The records that follow need to be output exactly as they are.
>> Start TASK MATERIAL
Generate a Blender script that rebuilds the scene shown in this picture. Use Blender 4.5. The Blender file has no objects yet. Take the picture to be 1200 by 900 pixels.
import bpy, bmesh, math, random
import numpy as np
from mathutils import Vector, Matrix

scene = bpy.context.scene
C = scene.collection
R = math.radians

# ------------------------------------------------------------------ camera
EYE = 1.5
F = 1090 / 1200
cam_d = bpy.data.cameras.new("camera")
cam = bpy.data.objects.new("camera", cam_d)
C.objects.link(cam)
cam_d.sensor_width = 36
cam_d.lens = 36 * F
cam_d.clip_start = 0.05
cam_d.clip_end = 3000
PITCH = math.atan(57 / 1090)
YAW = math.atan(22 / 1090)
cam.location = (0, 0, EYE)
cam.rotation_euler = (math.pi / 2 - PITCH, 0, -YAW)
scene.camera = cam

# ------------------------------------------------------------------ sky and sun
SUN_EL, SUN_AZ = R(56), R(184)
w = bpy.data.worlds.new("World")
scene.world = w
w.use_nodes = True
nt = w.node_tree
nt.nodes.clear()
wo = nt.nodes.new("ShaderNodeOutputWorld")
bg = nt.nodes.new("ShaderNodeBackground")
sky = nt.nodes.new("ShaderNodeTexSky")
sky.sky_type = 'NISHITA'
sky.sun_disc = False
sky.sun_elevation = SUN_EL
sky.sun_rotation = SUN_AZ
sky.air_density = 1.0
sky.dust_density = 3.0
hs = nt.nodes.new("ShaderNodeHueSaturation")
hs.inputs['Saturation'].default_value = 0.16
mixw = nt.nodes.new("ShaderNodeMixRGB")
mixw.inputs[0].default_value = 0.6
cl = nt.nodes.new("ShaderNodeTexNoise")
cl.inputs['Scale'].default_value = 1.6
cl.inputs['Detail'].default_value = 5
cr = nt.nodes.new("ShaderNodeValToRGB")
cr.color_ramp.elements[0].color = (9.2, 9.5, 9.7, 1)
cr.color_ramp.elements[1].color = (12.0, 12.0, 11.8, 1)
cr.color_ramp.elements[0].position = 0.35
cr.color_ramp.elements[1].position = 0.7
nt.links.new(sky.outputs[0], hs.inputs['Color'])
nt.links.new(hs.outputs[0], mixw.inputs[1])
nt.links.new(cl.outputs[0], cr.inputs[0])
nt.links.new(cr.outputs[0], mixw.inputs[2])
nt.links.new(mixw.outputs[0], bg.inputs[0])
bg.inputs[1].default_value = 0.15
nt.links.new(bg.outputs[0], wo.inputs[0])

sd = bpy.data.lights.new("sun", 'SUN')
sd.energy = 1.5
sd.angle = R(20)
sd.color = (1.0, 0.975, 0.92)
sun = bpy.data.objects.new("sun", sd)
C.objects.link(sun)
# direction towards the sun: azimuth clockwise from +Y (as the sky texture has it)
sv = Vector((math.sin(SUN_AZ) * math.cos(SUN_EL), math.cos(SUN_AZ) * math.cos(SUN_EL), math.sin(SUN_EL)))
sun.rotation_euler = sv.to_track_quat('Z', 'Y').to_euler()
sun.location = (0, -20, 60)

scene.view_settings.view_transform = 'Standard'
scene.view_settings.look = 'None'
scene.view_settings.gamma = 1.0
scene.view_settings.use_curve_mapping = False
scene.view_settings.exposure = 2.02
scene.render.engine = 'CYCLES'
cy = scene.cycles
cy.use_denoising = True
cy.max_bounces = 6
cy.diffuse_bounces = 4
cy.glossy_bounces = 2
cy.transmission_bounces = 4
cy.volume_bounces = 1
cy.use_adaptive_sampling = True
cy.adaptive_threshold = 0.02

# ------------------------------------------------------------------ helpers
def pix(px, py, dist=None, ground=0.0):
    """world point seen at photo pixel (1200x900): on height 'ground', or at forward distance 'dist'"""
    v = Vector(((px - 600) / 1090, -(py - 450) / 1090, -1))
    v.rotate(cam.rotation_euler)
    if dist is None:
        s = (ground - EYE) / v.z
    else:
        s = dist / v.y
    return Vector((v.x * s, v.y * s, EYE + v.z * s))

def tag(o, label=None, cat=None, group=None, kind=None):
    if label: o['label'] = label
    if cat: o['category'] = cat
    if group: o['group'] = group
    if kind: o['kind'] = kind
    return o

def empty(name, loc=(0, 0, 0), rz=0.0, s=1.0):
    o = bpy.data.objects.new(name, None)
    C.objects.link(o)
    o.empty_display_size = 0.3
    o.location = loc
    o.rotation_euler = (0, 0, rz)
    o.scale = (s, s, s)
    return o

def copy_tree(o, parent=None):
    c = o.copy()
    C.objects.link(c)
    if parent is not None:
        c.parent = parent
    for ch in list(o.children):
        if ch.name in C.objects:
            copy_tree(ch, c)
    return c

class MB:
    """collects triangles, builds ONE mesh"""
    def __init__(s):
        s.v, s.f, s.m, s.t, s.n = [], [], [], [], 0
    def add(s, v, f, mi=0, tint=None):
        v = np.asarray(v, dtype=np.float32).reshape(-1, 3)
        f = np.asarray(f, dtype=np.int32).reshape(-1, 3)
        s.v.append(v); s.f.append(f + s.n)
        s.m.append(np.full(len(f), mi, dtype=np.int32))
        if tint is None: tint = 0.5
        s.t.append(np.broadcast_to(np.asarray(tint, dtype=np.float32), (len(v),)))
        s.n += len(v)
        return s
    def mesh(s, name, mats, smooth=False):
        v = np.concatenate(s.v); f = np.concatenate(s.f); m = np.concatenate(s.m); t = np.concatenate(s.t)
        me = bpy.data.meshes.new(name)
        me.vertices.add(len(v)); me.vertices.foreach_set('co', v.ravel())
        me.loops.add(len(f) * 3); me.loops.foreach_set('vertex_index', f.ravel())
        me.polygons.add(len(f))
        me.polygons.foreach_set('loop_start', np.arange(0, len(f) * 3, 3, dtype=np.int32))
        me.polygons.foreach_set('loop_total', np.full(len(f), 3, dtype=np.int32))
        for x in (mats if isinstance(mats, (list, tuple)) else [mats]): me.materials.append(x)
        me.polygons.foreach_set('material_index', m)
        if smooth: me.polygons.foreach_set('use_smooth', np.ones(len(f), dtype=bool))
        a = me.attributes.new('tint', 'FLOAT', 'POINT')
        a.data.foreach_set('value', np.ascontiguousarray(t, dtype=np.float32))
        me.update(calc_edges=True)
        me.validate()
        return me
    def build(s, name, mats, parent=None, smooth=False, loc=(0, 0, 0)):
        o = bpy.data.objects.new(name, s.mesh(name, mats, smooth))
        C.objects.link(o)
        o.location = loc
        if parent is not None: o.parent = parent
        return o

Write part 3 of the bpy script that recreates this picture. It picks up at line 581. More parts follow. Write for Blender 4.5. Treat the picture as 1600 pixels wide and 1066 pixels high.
>> End TASK MATERIAL
## EXERCISE OUTPUT
Generate a Blender script that rebuilds the scene shown in this picture. Use Blender 4.5. The Blender file has no objects yet. Take the picture to be 1200 by 900 pixels.
import bpy, bmesh, math, random
import numpy as np
from mathutils import Vector, Matrix

scene = bpy.context.scene
C = scene.collection
R = math.radians

# ------------------------------------------------------------------ camera
EYE = 1.5
F = 1090 / 1200
cam_d = bpy.data.cameras.new("camera")
cam = bpy.data.objects.new("camera", cam_d)
C.objects.link(cam)
cam_d.sensor_width = 36
cam_d.lens = 36 * F
cam_d.clip_start = 0.05
cam_d.clip_end = 3000
PITCH = math.atan(57 / 1090)
YAW = math.atan(22 / 1090)
cam.location = (0, 0, EYE)
cam.rotation_euler = (math.pi / 2 - PITCH, 0, -YAW)
scene.camera = cam

# ------------------------------------------------------------------ sky and sun
SUN_EL, SUN_AZ = R(56), R(184)
w = bpy.data.worlds.new("World")
scene.world = w
w.use_nodes = True
nt = w.node_tree
nt.nodes.clear()
wo = nt.nodes.new("ShaderNodeOutputWorld")
bg = nt.nodes.new("ShaderNodeBackground")
sky = nt.nodes.new("ShaderNodeTexSky")
sky.sky_type = 'NISHITA'
sky.sun_disc = False
sky.sun_elevation = SUN_EL
sky.sun_rotation = SUN_AZ
sky.air_density = 1.0
sky.dust_density = 3.0
hs = nt.nodes.new("ShaderNodeHueSaturation")
hs.inputs['Saturation'].default_value = 0.16
mixw = nt.nodes.new("ShaderNodeMixRGB")
mixw.inputs[0].default_value = 0.6
cl = nt.nodes.new("ShaderNodeTexNoise")
cl.inputs['Scale'].default_value = 1.6
cl.inputs['Detail'].default_value = 5
cr = nt.nodes.new("ShaderNodeValToRGB")
cr.color_ramp.elements[0].color = (9.2, 9.5, 9.7, 1)
cr.color_ramp.elements[1].color = (12.0, 12.0, 11.8, 1)
cr.color_ramp.elements[0].position = 0.35
cr.color_ramp.elements[1].position = 0.7
nt.links.new(sky.outputs[0], hs.inputs['Color'])
nt.links.new(hs.outputs[0], mixw.inputs[1])
nt.links.new(cl.outputs[0], cr.inputs[0])
nt.links.new(cr.outputs[0], mixw.inputs[2])
nt.links.new(mixw.outputs[0], bg.inputs[0])
bg.inputs[1].default_value = 0.15
nt.links.new(bg.outputs[0], wo.inputs[0])

sd = bpy.data.lights.new("sun", 'SUN')
sd.energy = 1.5
sd.angle = R(20)
sd.color = (1.0, 0.975, 0.92)
sun = bpy.data.objects.new("sun", sd)
C.objects.link(sun)
# direction towards the sun: azimuth clockwise from +Y (as the sky texture has it)
sv = Vector((math.sin(SUN_AZ) * math.cos(SUN_EL), math.cos(SUN_AZ) * math.cos(SUN_EL), math.sin(SUN_EL)))
sun.rotation_euler = sv.to_track_quat('Z', 'Y').to_euler()
sun.location = (0, -20, 60)

scene.view_settings.view_transform = 'Standard'
scene.view_settings.look = 'None'
scene.view_settings.gamma = 1.0
scene.view_settings.use_curve_mapping = False
scene.view_settings.exposure = 2.02
scene.render.engine = 'CYCLES'
cy = scene.cycles
cy.use_denoising = True
cy.max_bounces = 6
cy.diffuse_bounces = 4
cy.glossy_bounces = 2
cy.transmission_bounces = 4
cy.volume_bounces = 1
cy.use_adaptive_sampling = True
cy.adaptive_threshold = 0.02

# ------------------------------------------------------------------ helpers
def pix(px, py, dist=None, ground=0.0):
    """world point seen at photo pixel (1200x900): on height 'ground', or at forward distance 'dist'"""
    v = Vector(((px - 600) / 1090, -(py - 450) / 1090, -1))
    v.rotate(cam.rotation_euler)
    if dist is None:
        s = (ground - EYE) / v.z
    else:
        s = dist / v.y
    return Vector((v.x * s, v.y * s, EYE + v.z * s))

def tag(o, label=None, cat=None, group=None, kind=None):
    if label: o['label'] = label
    if cat: o['category'] = cat
    if group: o['group'] = group
    if kind: o['kind'] = kind
    return o

def empty(name, loc=(0, 0, 0), rz=0.0, s=1.0):
    o = bpy.data.objects.new(name, None)
    C.objects.link(o)
    o.empty_display_size = 0.3
    o.location = loc
    o.rotation_euler = (0, 0, rz)
    o.scale = (s, s, s)
    return o

def copy_tree(o, parent=None):
    c = o.copy()
    C.objects.link(c)
    if parent is not None:
        c.parent = parent
    for ch in list(o.children):
        if ch.name in C.objects:
            copy_tree(ch, c)
    return c

class MB:
    """collects triangles, builds ONE mesh"""
    def __init__(s):
        s.v, s.f, s.m, s.t, s.n = [], [], [], [], 0
    def add(s, v, f, mi=0, tint=None):
        v = np.asarray(v, dtype=np.float32).reshape(-1, 3)
        f = np.asarray(f, dtype=np.int32).reshape(-1, 3)
        s.v.append(v); s.f.append(f + s.n)
        s.m.append(np.full(len(f), mi, dtype=np.int32))
        if tint is None: tint = 0.5
        s.t.append(np.broadcast_to(np.asarray(tint, dtype=np.float32), (len(v),)))
        s.n += len(v)
        return s
    def mesh(s, name, mats, smooth=False):
        v = np.concatenate(s.v); f = np.concatenate(s.f); m = np.concatenate(s.m); t = np.concatenate(s.t)
        me = bpy.data.meshes.new(name)
        me.vertices.add(len(v)); me.vertices.foreach_set('co', v.ravel())
        me.loops.add(len(f) * 3); me.loops.foreach_set('vertex_index', f.ravel())
        me.polygons.add(len(f))
        me.polygons.foreach_set('loop_start', np.arange(0, len(f) * 3, 3, dtype=np.int32))
        me.polygons.foreach_set('loop_total', np.full(len(f), 3, dtype=np.int32))
        for x in (mats if isinstance(mats, (list, tuple)) else [mats]): me.materials.append(x)
        me.polygons.foreach_set('material_index', m)
        if smooth: me.polygons.foreach_set('use_smooth', np.ones(len(f), dtype=bool))
        a = me.attributes.new('tint', 'FLOAT', 'POINT')
        a.data.foreach_set('value', np.ascontiguousarray(t, dtype=np.float32))
        me.update(calc_edges=True)
        me.validate()
        return me
    def build(s, name, mats, parent=None, smooth=False, loc=(0, 0, 0)):
        o = bpy.data.objects.new(name, s.mesh(name, mats, smooth))
        C.objects.link(o)
        o.location = loc
        if parent is not None: o.parent = parent
        return o

Write part 3 of the bpy script that recreates this picture. It picks up at line 581. More parts follow. Write for Blender 4.5. Treat the picture as 1600 pixels wide and 1066 pixels high.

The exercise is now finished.